THE DATA —
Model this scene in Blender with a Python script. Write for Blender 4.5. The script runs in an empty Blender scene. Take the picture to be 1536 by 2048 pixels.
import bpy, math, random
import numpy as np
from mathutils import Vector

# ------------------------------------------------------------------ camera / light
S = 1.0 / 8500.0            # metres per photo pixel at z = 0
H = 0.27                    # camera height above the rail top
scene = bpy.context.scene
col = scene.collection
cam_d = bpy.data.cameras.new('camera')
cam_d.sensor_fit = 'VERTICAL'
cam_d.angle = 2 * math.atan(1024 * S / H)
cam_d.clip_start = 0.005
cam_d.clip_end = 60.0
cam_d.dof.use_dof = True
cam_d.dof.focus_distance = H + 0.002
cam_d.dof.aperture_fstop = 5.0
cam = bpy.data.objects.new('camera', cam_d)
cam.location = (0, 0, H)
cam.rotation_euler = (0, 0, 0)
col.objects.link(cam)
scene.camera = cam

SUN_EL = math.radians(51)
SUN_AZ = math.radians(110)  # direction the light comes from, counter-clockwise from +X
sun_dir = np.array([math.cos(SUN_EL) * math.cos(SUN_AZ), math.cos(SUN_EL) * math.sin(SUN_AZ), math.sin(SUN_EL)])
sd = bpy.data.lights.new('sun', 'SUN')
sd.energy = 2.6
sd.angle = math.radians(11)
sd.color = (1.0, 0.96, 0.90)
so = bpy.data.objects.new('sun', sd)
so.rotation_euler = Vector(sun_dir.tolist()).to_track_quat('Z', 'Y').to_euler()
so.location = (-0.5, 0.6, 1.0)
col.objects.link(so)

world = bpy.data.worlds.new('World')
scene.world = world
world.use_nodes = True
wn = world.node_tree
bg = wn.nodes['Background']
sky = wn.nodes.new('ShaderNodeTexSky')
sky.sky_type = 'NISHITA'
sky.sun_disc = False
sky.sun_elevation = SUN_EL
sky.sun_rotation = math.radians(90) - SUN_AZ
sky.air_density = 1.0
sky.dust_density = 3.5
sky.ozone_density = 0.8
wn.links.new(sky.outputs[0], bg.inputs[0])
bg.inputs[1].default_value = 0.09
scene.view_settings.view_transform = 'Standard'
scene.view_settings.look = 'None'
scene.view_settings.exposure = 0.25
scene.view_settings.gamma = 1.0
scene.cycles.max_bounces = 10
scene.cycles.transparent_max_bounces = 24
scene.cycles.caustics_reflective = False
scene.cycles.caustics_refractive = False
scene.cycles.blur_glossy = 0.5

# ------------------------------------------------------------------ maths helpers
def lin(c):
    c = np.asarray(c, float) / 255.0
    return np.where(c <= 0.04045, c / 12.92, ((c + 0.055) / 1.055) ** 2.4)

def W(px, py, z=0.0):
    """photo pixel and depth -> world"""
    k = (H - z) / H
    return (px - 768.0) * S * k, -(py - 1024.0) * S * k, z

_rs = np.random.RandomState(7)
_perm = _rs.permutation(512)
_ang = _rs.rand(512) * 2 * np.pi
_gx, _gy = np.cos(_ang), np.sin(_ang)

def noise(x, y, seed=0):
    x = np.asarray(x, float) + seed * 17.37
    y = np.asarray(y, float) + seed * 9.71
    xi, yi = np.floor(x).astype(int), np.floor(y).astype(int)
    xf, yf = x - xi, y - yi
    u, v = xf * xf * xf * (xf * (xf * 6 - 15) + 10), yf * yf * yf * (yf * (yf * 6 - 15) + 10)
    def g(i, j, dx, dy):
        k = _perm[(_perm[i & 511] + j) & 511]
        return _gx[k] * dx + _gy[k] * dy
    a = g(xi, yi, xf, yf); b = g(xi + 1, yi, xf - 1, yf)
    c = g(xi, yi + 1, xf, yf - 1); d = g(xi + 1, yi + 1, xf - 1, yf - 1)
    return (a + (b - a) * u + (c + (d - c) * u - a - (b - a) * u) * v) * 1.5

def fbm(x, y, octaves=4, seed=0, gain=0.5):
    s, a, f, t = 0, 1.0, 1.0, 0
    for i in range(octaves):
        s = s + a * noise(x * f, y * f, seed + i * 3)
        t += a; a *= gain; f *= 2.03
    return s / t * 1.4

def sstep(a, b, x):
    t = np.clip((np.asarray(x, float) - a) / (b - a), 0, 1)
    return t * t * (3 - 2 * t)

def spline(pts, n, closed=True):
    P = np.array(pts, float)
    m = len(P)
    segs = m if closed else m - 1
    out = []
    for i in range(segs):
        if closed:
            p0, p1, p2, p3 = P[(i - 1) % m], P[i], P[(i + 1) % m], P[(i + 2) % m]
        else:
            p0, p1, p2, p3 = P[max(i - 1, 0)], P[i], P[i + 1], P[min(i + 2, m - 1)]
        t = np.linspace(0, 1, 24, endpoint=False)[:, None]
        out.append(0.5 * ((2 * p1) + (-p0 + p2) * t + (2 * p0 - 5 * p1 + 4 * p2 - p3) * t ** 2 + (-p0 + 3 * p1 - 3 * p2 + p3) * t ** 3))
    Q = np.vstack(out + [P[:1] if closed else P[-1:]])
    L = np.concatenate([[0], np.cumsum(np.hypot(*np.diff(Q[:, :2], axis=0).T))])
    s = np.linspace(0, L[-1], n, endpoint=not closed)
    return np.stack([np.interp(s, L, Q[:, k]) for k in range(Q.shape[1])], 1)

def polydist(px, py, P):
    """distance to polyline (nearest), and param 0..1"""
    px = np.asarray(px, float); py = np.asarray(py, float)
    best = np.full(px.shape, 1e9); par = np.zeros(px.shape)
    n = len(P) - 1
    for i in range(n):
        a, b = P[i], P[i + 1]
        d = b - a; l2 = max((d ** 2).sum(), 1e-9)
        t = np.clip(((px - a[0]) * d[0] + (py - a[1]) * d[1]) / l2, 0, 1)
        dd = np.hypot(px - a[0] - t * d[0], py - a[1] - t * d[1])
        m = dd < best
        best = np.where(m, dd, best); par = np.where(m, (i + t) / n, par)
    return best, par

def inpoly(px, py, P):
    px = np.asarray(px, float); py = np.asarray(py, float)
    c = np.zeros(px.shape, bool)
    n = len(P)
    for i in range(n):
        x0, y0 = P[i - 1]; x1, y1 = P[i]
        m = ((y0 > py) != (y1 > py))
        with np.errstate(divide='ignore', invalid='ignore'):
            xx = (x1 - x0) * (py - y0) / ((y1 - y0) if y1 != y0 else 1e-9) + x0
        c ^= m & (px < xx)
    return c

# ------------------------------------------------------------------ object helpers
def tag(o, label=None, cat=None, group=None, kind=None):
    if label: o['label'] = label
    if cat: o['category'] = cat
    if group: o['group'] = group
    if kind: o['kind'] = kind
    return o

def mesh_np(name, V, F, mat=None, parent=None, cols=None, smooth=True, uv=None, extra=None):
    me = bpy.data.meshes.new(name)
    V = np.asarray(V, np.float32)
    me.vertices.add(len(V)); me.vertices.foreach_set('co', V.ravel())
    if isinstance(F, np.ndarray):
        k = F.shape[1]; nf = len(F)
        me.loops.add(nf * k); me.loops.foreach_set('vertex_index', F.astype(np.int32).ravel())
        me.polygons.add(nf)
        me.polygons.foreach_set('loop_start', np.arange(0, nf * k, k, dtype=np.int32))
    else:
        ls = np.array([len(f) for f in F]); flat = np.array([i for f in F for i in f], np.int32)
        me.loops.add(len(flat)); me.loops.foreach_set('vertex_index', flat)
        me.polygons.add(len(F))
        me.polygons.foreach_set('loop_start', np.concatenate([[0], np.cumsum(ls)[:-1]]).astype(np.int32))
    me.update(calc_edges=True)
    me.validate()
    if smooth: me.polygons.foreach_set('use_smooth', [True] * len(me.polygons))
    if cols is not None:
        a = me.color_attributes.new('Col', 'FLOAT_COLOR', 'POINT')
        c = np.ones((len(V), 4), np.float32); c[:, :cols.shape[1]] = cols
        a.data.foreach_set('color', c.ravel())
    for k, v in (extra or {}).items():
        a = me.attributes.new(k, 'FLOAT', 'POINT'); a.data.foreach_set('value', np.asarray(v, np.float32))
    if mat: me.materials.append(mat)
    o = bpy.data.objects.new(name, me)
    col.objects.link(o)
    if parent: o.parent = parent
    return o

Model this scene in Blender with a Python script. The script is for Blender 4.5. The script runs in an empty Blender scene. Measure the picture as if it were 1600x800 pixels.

PROMPT — Take the lines from the start of the records through the line holding "from mathutils import Vector", both included, and please print them exactly, with nothing else.

RESPONSE —
Model this scene in Blender with a Python script. Write for Blender 4.5. The script runs in an empty Blender scene. Take the picture to be 1536 by 2048 pixels.
import bpy, math, random
import numpy as np
from mathutils import Vector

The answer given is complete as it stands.